The Brooklyn experimental pop duo know their art need not be perfect or gloss, though they certainly use that to their advantage here in finding the right consumer who considers their sound to be something no one else could create in this timeline.
Those were the words written here on these pages about Water From Your Eyes’ Everyone’s Crushed, the Brooklyn duo’s acclaimed fourth full-length effort, debut on major indie Matador Records, and more relevantly, the album that was named +rcmndedlisten’s best album of 2023. For those less tapped into the more esoteric listening circles which Nate Amos and Rachel Brown had garnered a cult following, it was their formal introduction to their superpowers and a reminder to how much better “weird” music could be while still being made digestible with a larger audience in mind.

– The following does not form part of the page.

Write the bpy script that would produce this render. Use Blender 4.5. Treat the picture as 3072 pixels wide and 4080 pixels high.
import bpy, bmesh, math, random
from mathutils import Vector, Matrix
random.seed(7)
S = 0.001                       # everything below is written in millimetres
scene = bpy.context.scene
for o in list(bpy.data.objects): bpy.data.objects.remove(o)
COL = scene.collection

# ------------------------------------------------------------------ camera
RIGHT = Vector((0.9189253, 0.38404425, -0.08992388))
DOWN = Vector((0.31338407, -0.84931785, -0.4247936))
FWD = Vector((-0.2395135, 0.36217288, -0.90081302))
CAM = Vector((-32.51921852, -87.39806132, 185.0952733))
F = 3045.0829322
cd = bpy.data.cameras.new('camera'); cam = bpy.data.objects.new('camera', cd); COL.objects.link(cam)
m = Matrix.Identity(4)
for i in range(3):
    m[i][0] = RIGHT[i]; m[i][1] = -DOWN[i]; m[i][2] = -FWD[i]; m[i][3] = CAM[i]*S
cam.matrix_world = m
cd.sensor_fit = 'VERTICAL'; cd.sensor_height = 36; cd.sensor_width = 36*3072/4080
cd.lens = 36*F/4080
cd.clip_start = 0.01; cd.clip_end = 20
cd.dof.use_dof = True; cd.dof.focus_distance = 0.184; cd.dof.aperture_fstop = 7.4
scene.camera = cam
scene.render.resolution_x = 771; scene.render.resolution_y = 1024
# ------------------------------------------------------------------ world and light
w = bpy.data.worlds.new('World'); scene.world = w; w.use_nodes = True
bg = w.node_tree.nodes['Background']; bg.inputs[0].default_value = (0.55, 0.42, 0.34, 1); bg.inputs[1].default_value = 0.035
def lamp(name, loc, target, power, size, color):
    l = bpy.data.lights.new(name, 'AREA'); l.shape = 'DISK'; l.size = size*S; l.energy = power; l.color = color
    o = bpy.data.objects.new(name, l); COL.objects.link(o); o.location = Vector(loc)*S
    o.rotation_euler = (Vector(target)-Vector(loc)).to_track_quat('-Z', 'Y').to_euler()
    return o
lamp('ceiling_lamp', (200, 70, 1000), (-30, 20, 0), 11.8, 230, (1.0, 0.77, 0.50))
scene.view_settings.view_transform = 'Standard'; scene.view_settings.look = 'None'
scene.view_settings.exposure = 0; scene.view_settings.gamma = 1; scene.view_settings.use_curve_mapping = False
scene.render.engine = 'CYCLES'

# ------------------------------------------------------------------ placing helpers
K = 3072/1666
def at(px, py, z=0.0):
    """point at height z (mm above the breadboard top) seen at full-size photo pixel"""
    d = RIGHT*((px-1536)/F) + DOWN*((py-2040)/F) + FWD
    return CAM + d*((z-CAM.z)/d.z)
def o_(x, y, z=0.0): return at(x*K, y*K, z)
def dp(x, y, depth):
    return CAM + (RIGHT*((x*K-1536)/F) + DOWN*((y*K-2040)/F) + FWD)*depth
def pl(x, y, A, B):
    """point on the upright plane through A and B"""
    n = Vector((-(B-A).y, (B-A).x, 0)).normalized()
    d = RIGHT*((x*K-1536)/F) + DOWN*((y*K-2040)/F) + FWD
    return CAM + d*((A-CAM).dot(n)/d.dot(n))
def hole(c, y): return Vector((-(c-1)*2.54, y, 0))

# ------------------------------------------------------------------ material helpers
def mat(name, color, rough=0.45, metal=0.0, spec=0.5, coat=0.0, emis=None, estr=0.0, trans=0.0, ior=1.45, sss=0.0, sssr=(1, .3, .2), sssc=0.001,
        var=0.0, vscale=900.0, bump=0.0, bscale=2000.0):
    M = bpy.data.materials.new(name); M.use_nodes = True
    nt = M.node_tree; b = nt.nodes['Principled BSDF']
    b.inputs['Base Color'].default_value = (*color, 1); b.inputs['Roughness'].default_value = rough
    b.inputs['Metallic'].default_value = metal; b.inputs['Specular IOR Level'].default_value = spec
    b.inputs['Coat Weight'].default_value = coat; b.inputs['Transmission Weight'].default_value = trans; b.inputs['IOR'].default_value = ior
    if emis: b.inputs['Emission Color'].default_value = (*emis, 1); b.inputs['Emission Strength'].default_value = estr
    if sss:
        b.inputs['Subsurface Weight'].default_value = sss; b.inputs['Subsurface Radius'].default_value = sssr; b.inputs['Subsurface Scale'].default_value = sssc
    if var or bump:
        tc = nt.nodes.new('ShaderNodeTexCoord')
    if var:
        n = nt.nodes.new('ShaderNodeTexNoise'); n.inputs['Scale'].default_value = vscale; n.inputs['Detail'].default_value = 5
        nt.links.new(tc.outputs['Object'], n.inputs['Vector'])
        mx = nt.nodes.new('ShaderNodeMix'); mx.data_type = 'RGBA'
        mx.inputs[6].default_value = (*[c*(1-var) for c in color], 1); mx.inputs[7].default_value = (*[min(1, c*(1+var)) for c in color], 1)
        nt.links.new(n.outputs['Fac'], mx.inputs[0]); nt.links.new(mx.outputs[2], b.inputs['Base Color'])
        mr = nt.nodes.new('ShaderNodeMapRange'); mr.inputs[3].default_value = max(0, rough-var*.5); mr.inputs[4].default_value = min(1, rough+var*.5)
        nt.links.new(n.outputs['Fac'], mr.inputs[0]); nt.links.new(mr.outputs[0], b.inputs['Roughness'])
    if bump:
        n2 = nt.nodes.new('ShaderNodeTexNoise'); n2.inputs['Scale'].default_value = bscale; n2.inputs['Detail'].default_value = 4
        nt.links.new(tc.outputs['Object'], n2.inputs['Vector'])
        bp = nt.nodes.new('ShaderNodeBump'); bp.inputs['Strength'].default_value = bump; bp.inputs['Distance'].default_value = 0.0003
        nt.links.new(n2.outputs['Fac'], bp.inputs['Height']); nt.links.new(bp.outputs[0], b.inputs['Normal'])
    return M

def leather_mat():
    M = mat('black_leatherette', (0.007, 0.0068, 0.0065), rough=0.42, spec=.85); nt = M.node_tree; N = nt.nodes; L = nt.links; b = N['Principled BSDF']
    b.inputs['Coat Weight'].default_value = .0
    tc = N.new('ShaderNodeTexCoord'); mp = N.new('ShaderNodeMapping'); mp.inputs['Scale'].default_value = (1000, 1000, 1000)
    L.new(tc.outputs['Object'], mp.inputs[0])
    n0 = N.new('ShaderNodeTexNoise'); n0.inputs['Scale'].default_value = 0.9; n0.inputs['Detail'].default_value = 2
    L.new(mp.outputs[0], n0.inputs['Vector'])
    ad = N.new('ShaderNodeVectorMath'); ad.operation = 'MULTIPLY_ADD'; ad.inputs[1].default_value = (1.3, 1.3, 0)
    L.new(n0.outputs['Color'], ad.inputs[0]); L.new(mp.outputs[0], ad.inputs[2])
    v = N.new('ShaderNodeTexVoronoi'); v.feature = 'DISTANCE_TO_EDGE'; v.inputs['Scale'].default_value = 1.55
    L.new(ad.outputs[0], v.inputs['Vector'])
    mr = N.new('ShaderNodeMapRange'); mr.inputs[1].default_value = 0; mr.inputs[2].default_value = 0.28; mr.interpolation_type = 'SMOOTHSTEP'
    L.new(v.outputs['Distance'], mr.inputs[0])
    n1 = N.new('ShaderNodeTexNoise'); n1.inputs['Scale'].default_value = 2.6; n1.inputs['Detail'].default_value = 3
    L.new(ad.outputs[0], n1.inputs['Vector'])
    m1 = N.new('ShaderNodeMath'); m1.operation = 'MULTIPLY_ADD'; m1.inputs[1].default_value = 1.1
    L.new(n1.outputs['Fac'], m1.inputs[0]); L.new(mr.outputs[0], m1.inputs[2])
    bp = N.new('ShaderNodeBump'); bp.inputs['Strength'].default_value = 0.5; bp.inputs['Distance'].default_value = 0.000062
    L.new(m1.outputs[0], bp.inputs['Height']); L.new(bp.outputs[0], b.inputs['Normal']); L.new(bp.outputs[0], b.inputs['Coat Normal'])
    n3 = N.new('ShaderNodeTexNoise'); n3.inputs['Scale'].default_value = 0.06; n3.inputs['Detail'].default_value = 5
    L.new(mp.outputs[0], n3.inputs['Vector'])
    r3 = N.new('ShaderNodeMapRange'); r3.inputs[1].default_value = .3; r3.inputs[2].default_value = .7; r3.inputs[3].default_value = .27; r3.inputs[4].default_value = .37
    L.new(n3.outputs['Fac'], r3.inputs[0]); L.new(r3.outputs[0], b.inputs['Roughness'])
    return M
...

It should also be noted that Amos and Brown respectively know how to write really great, straight-forward songs if they want to, too. In the momentum of the band’s post-Everyone’s Crushed success, late-blooming recognition for each of their respective indie-pop projects — Amos’ This Is Lorelei and Brown’s thanks for coming — are concrete examples of that. This is why it comes as a very intriguing surprise to hear that the duo’s follow-up, It’s A Beautiful Place, exchanges a lot of those eccentricities which separated the sound of Water From Your Eyes from their other projects, and the results are equally as enticing.
With those outlets, it’s there where you come to expect to hear rounder corners, traditional songwriting patterns, and scenic familiarities that appeal more obviously to mass-appealing heads. They double as palette cleansers in a sense between Water From Your Eyes releases before the more exotic end destinations of their main journey are revealed. This time, the lines between all three of those projects begin to blur, and what we essentially hear is Water From Your Eyes’ translation of a solid, guitar-based indie rock album that has increased the band’s volume — not just in a literal power of sound kind of way, but physically in stage presence now that they’re making music with a fully-fleshed live band in mind now that Al Nardo and Bailey Wollowitz of fantasy of a broken heart are their official road squad.

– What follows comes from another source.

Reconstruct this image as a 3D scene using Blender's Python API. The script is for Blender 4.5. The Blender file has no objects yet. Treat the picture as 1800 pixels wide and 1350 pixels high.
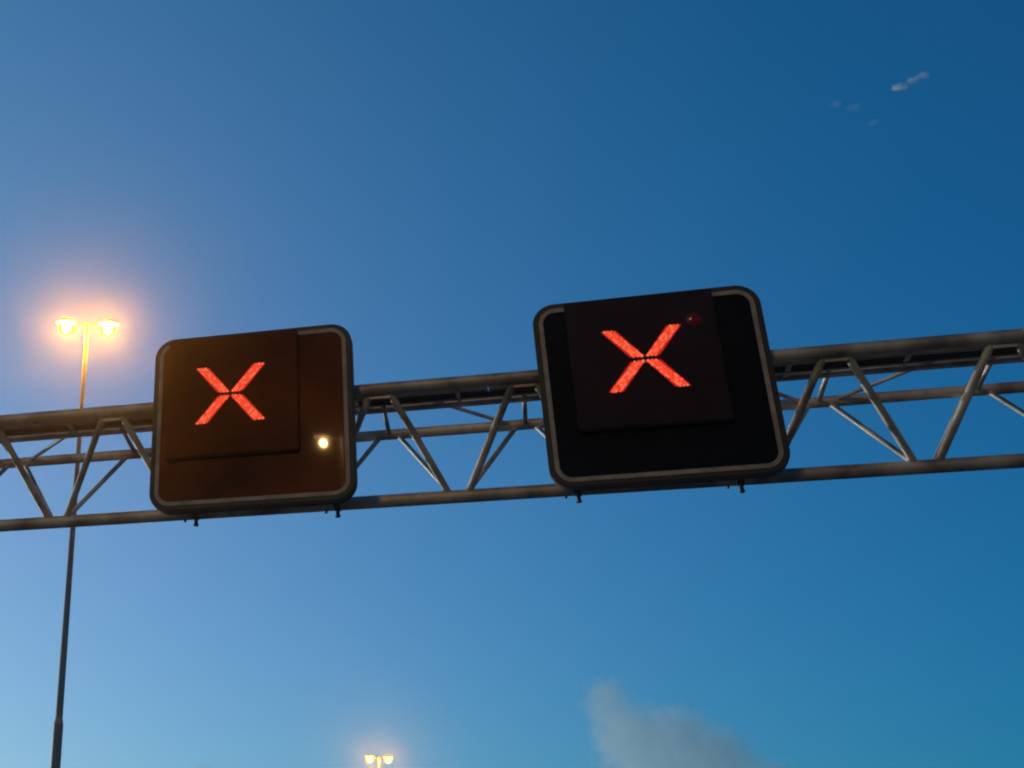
import bpy, bmesh, math, random
from mathutils import Vector, Matrix
R = math.radians
SC = bpy.context.scene
COL = SC.collection
random.seed(7)

# ------------------------------------------------------------------ camera
EYE = 1.4          # eye height above the road, sitting in a car
K = 1.1            # metres per unit of the surveyed layout
cam = bpy.data.objects.new('camera', bpy.data.cameras.new('camera'))
COL.objects.link(cam)
SC.camera = cam
cam.data.sensor_fit = 'HORIZONTAL'
cam.data.sensor_width = 36.0
cam.data.lens = 2322.7 / 1800 * 36
cam.data.shift_x = 576.6 / 1800      # the photograph is cropped out of a wider frame
cam.data.shift_y = -138.2 / 1800
cam.data.clip_start = 0.1
cam.data.clip_end = 20000
PIT, ROL = R(28.9368), R(1.8928)
fw = Vector((0, math.cos(PIT), math.sin(PIT)))
up = Vector((0, -math.sin(PIT), math.cos(PIT)))
rt = Vector((1, 0, 0))
rt2 = math.cos(ROL) * rt + math.sin(ROL) * up
up2 = -math.sin(ROL) * rt + math.cos(ROL) * up
m = Matrix((rt2, up2, -fw)).transposed().to_4x4()
m.translation = Vector((0, 0, EYE))
cam.matrix_world = m

# ------------------------------------------------------------------ sky
w = bpy.data.worlds.new('World')
SC.world = w
w.use_nodes = True
nt = w.node_tree
N, L = nt.nodes, nt.links
bg = N['Background']
sky = N.new('ShaderNodeTexSky')
sky.sky_type = 'NISHITA'
sky.sun_disc = False
sky.sun_elevation = R(3)
sky.sun_rotation = R(-50)
sky.ozone_density = 3
sky.air_density = 1
sky.dust_density = .3
geo = N.new('ShaderNodeTexCoord')
comb = N.new('ShaderNodeCombineColor')
TINT = [(-7.4781, -1.9495, 5.778, 2.2644), (-2.1969, -0.5817, 0.8913, 0.575), (-2.0273, -0.1592, 0.8535, 0.5117)]
for i, (c0, cx, cy, cz) in enumerate(TINT):      # dusk grading of the daylight sky, by compass direction and height
    dp = N.new('ShaderNodeVectorMath'); dp.operation = 'DOT_PRODUCT'
    dp.inputs[1].default_value = (cx, cy, cz)
    L.new(geo.outputs['Generated'], dp.inputs[0])
    ad = N.new('ShaderNodeMath'); ad.operation = 'ADD'; ad.inputs[1].default_value = c0 + math.log(10)
    L.new(dp.outputs['Value'], ad.inputs[0])
    ex = N.new('ShaderNodeMath'); ex.operation = 'EXPONENT'
    L.new(ad.outputs[0], ex.inputs[0])
    L.new(ex.outputs[0], comb.inputs[i])
mul = N.new('ShaderNodeMix'); mul.data_type = 'RGBA'; mul.blend_type = 'MULTIPLY'; mul.inputs[0].default_value = 1
L.new(sky.outputs[0], mul.inputs[6]); L.new(comb.outputs[0], mul.inputs[7])
mx = N.new('ShaderNodeMix'); mx.data_type = 'RGBA'; mx.blend_type = 'LIGHTEN'; mx.inputs[0].default_value = 1
L.new(mul.outputs[2], mx.inputs[6]); mx.inputs[7].default_value = (.08, .2, .38, 1)
L.new(mx.outputs[2], bg.inputs['Color'])
bg.inputs['Strength'].default_value = 0.1
w.cycles.sampling_method = 'AUTOMATIC'

sun = bpy.data.objects.new('sun', bpy.data.lights.new('sun', 'SUN'))
COL.objects.link(sun)
sun.data.energy = 2.2                     # last light of dusk
sun.data.angle = R(0.5)
sun.data.color = (1, .97, .92)
sd = Vector((math.sin(R(-50)) * math.cos(R(3)), math.cos(R(-50)) * math.cos(R(3)), math.sin(R(3))))
sun.rotation_euler = sd.to_track_quat('Z', 'Y').to_euler()

SC.view_settings.view_transform = 'Standard'
SC.view_settings.look = 'None'
SC.view_settings.exposure = 0
SC.view_settings.gamma = 1
SC.cycles.max_bounces = 8
SC.cycles.volume_bounces = 6
SC.cycles.volume_step_rate = 1
SC.cycles.volume_max_steps = 256
SC.cycles.use_denoising = True
SC.cycles.filter_width = 2.1

# ------------------------------------------------------------------ materials
def mat(name, col=(.3, .3, .3), rough=.6, metal=0.0, emit=None, estr=0.0, spec=None):
    mt = bpy.data.materials.new(name); mt.use_nodes = True
    b = mt.node_tree.nodes['Principled BSDF']
    b.inputs['Base Color'].default_value = (*col, 1)
    b.inputs['Roughness'].default_value = rough
    b.inputs['Metallic'].default_value = metal
    if spec is not None: b.inputs['Specular IOR Level'].default_value = spec
    if emit:
        b.inputs['Emission Color'].default_value = (*emit, 1)
        b.inputs['Emission Strength'].default_value = estr
    return mt, b

def mottle(mt, b, c0, c1, scale=3.0, detail=6, bump=0.0, rough=None, lo=.35, hi=.65, stretch=None):
    n, l = mt.node_tree.nodes, mt.node_tree.links
    tc = n.new('ShaderNodeTexCoord'); nz = n.new('ShaderNodeTexNoise')
    nz.inputs['Scale'].default_value = scale; nz.inputs['Detail'].default_value = detail
    src = tc.outputs['Object']
    if stretch:
        mp = n.new('ShaderNodeMapping'); mp.inputs['Scale'].default_value = stretch
        l.new(src, mp.inputs[0]); src = mp.outputs[0]
    l.new(src, nz.inputs['Vector'])
    cr = n.new('ShaderNodeValToRGB')
    cr.color_ramp.elements[0].position = lo; cr.color_ramp.elements[0].color = (*c0, 1)
    cr.color_ramp.elements[1].position = hi; cr.color_ramp.elements[1].color = (*c1, 1)
    l.new(nz.outputs['Fac'], cr.inputs[0]); l.new(cr.outputs[0], b.inputs['Base Color'])
    if rough:
        mr = n.new('ShaderNodeMapRange'); mr.inputs[3].default_value = rough[0]; mr.inputs[4].default_value = rough[1]
        l.new(nz.outputs['Fac'], mr.inputs[0]); l.new(mr.outputs[0], b.inputs['Roughness'])
    if bump:
        bp = n.new('ShaderNodeBump'); bp.inputs['Strength'].default_value = bump; bp.inputs['Distance'].default_value = .01
        l.new(nz.outputs['Fac'], bp.inputs['Height']); l.new(bp.outputs[0], b.inputs['Normal'])
    return mt

def mk(name, c0, c1, scale, rough=(.5, .8), bump=.15, **k):
    mt, b = mat(name); return mottle(mt, b, c0, c1, scale, rough=rough, bump=bump, **k)

M = {}
M['steel'] = mk('weathered_galvanised_steel', (.27, .225, .195), (.68, .63, .59), 3.2, rough=(.45, .75), bump=.2)
for k_ in ('steel',): M[k_].node_tree.nodes['Principled BSDF'].inputs['Metallic'].default_value = .45
M['steel_dark'] = mk('dull_bracket_steel', (.05, .045, .04), (.10, .09, .085), 5)
M['grating'] = mk('walkway_plate', (.45, .40, .37), (.62, .56, .52), 5)
M['housing'] = mk('black_powder_coat', (.012, .012, .013), (.022, .021, .021), 6, rough=(.45, .7))
M['board_black'] = mk('black_board', (.003, .0015, .0015), (.006, .003, .003), 1.6, rough=(.5, .6), bump=.0)
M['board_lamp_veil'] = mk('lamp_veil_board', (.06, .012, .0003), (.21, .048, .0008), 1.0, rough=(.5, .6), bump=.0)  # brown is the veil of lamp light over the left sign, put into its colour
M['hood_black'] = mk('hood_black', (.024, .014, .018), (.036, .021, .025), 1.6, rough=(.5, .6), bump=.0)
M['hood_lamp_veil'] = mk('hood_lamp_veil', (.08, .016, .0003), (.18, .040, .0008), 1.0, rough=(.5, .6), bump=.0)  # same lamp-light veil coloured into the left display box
for k_ in ('board_black', 'board_lamp_veil', 'hood_black', 'hood_lamp_veil'):      # clear glossy front sheet
    b_ = M[k_].node_tree.nodes['Principled BSDF']
    b_.inputs['Specular IOR Level'].default_value = .05
    b_.inputs['Coat Weight'].default_value = .13; b_.inputs['Coat Roughness'].default_value = .024
M['stripe'] = mk('dirty_white_stripe', (.27, .225, .20), (.42, .37, .34), 7, rough=(.5, .7), bump=0)
M['led'], _ = mat('red_led', (.1, .01, .005), .4, emit=(1, .07, .024), estr=.95)
M['led_core'], _ = mat('red_led_bright', (.1, .01, .005), .4, emit=(1, .13, .06), estr=1.05)
M['led_glow'], _ = mat('led_glow_base', (.05, .003, .003), .4, emit=(1, .012, .006), estr=.4)  # self-lit backing plate, stands in for the red glow spread round the LEDs
M['lens'], _ = mat('dim_red_disc', (.12, .004, .01), .2, emit=(1, .02, .06), estr=.012)  # plain dim red disc beside the right signal's cross
M['pole'] = mk('galvanised_pole', (.10, .10, .10), (.17, .165, .16), 2.5, rough=(.4, .65), bump=.1, stretch=(1, 1, .15))
M['lamp_body'] = mk('lamp_housing', (.18, .18, .17), (.26, .25, .24), 6)
def glowing(name, tint, col, st):                  # glass that glows and still lets the lamp's light through
    mt = bpy.data.materials.new(name); mt.use_nodes = True
    n, l = mt.node_tree.nodes, mt.node_tree.links; n.clear()
    out = n.new('ShaderNodeOutputMaterial'); ad = n.new('ShaderNodeAddShader')
    tr = n.new('ShaderNodeBsdfTransparent'); tr.inputs[0].default_value = (*tint, 1)
    em = n.new('ShaderNodeEmission'); em.inputs[0].default_value = (*col, 1); em.inputs[1].default_value = st
    l.new(tr.outputs[0], ad.inputs[0]); l.new(em.outputs[0], ad.inputs[1]); l.new(ad.outputs[0], out.inputs[0])
    return mt
M['bowl'] = glowing('sodium_glass', (.9, .8, .4), (1, .46, 0), 1.3)
M['bulb'] = glowing('sodium_arc', (.9, .9, .9), (1, .66, .25), 30)
M['far_bowl'] = M['bowl']
M['asphalt'] = mk('asphalt', (.035, .035, .037), (.065, .064, .062), 40, rough=(.75, .95), bump=.4)
M['grass'] = mk('verge_grass', (.03, .05, .012), (.07, .09, .03), 8, rough=(.9, 1), bump=.5)
M['paint'] = mk('road_paint', (.6, .6, .58), (.8, .8, .78), 14, rough=(.6, .8))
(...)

Let’s make one thing clear: It’s A Beautiful Place has not dulled the color spectrum of the band’s sound, nor has it made them boring. Every advance single from the listen was a standout for a reason. What may be jarring, however, is how much they’re sounding heavier with the weight of the world on their shoulders here. The glossier effects of riffage currently being dished out in the modern hardcore-adjacent scene atop of the ongoing deluge of ’90s alternative and nü-metal revivalism is placed firmly on its surface, bent and reshaped ever so slightly to resemble a Water From Your Eyes interpretation of that more aggressive energy. Amos going on the record to profess he and Brown’s collective fandom for the Red Hot Chili Peppers’ terminal butt / bro rock classic, Californication, earlier this summer was no joke. They’ve taken it to the otherside with accessibility in their own strange way.
I personally never considered that he and Brown would end up writing an album that sounded like it was pandering to my co-worker who just got into Turnstile and only began mentioning Charli XCX last BRAT summer, but here we are, and it indeed is a beautiful, albeit odd, place for them to be seven studio albums into their career. Its instrumental intro, interludes, and outro trinity of “One Small Step”, “You Don’t Believe In God?”, and “For Mankind” remain cosmically designed with space-age ambient waves and divinity strings for that outsider fix, but fuck me if the digital crush of “Born 2” doesn’t sound like it will go really hard live. I also want to imagine a scenario where the groundwork for Water From Your Eyes jumping onto the alternative-country wave with “Blood On the Dollar” was born out of copious hangs with MJ Lenderman while Amos was touring with him over the past year.
As far as the whys of it all, we need to consider Amos and Brown’s art of subversion. In a day and age where the streaming algorithm affect has started to flatten creative ambitions for the sake of surviving an industry ecosystem where artists don’t make money, there being a more concentrated effort to record music that can easily be bled into a playlist, and entertaining the idea that this is somehow the band’s own commentary on that — with Brown’s focus on creating content be it on her own accord or in chatting it up with Hayley Williams and other music celebs for a Stereogum paycheck adding to the narrative — it sounds like they’re possibly playing the game much like Sonic Youth did in the ’90s with “selling out” on a bigger label and being influencers of the underground without compromising their own singularity, even when reflecting it against a popular culture mirror.
It’s A Beautiful Place hopefully will find Water From Your Eyes’ an even large audience, if that was their intention. It may not be as complexly “weird” as their previous efforts — the kind of listen that took you off this Earth by way of asymmetrical sample loops, brain-warping electronic experimentation, and art-rock deconstructed down to the bit size that took some greater focus to digest — but it makes the most of this world we already exist in, because we kind of have to at this point.
Highlights: “Life Signs”, “Nights in Armor”, “Playing Classics”
Water From Your Eyes’ It’s A Beautiful Place is available now on Matador Records.